S2A3 Biographical Database of Southern African Science



Fannin, Miss Marianne Edwardine (plant collection)

Born: 2 March 1845, Liverpool, United Kingdom.
Died: 18 November 1938, Heidelberg, South Africa.
Active in: SA.

Marianne Edwardine ("Edda") Fannin, teacher, botanical artist and plant collector, was the twelfth child of Thomas Eustace Fannin and Eleanor "Ellen", born Robinson, who arrived in South Africa from England with their large family in 1845. After two years in Cape Town they moved to Natal and settled in the midlands, some 30 km north-east of Pietermaritzburg, on a farm, which Thomas renamed The Dargle. They were one of the earliest settler families in the region and derived their income mainly from cutting timber on the farm. Edda showed a talent for music from an early age and taught herself to play a chamber organ. She had a particularly close relationship with her brother George Fox Fannin*, who was an enthusiastic plant collector. Edda pressed and made water-colour paintings of plants he had collected, for W.H. Harvey*. She also collected specimens herself. Harvey mistakenly assumed that she was George's wife and attributed the finds to "Mrs G. Fannin". He named the species Streptocarpis fanniniae and the orchid Disperis fanniniae after her.

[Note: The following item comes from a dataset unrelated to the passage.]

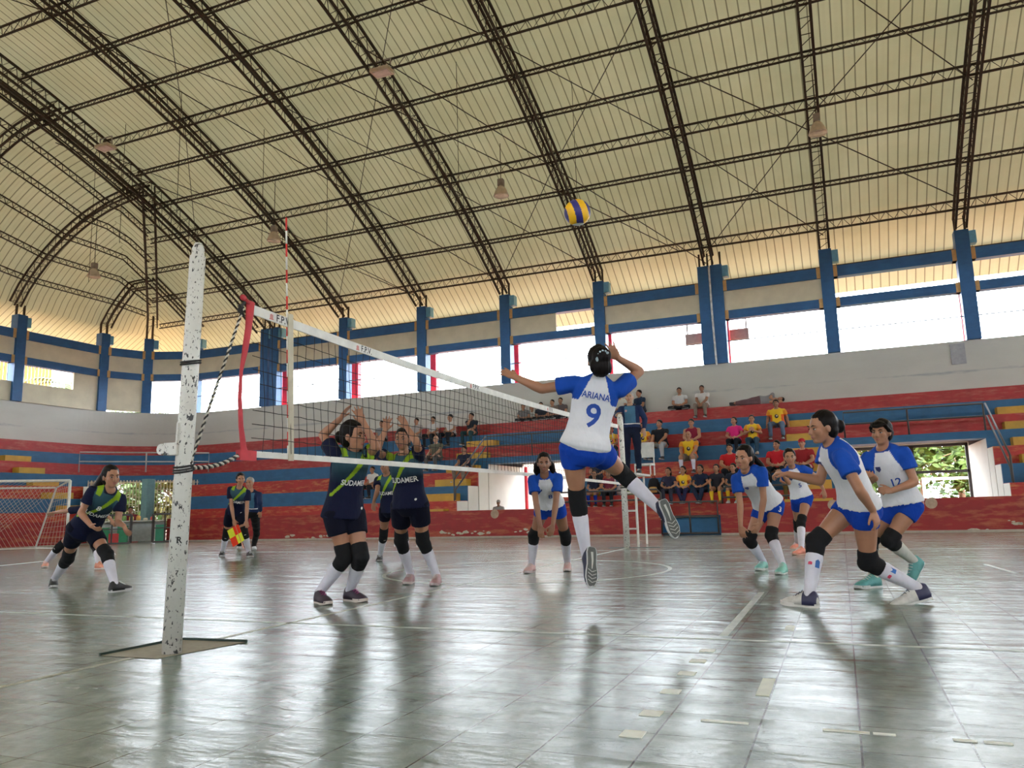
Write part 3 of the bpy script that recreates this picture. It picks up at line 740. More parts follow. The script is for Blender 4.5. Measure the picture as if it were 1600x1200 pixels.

After her father's death in 1862 Edda lived with family members in Pietermaritzburg. In May 1869 she married Reverend Eustace Wilberforce Jacob, but he died in 1871. Having gone to England either with her husband or after his death, she trained as an organist in Winchester Cathedral and studied painting at the School of Art in South Kensington, London, before returning to Natal in 1875. After teaching music and drawing at the Diocesan School for girls in Richmond, Natal, she moved to Pretoria in January 1879, teaching art and music at the Girl's School. Later that year she married Reverend (later Archdeacon) Alfred Roberts. After a difficult time during the siege of Pretoria in 1881 they moved to Potchefstroom, where they remained for 15 years. The couple had two sons, Noel* and Austin* Roberts, of whom the latter in particular made major contributions to South African ornithology and mammalogy. At the outbreak of the Anglo-Boer War in October 1899 Edda and the boys went to Natal, but she returned to Potchefstroom in 1901. After the war she played an important role in rescuing from oblivion many cemeteries of soldiers' graves in the north-eastern Transvaal. By 1913 she resided in Wakkerstroom.


List of sources:

Brain, C.K. Austin Roberst. A lifelong devotion to South Africa's birds and beasts. Cape Town: John Voelcker Bird Book Fund, 1998.

FamilySearch: Marianne Edwardene Fannin. https://www.familysearch.org/tree/person/details/GHJ2-8YY

Gunn, M. & Codd, L.E. Botanical exploration of southern Africa. Cape Town: Balkema, 1981.

Spencer, S.O. (ed.) British settlers in Natal, 1824-1857 (Vol. 6). Pietermarizburg: University of Natal Press, 1992.

Women of South Africa. Cape Town, 1913.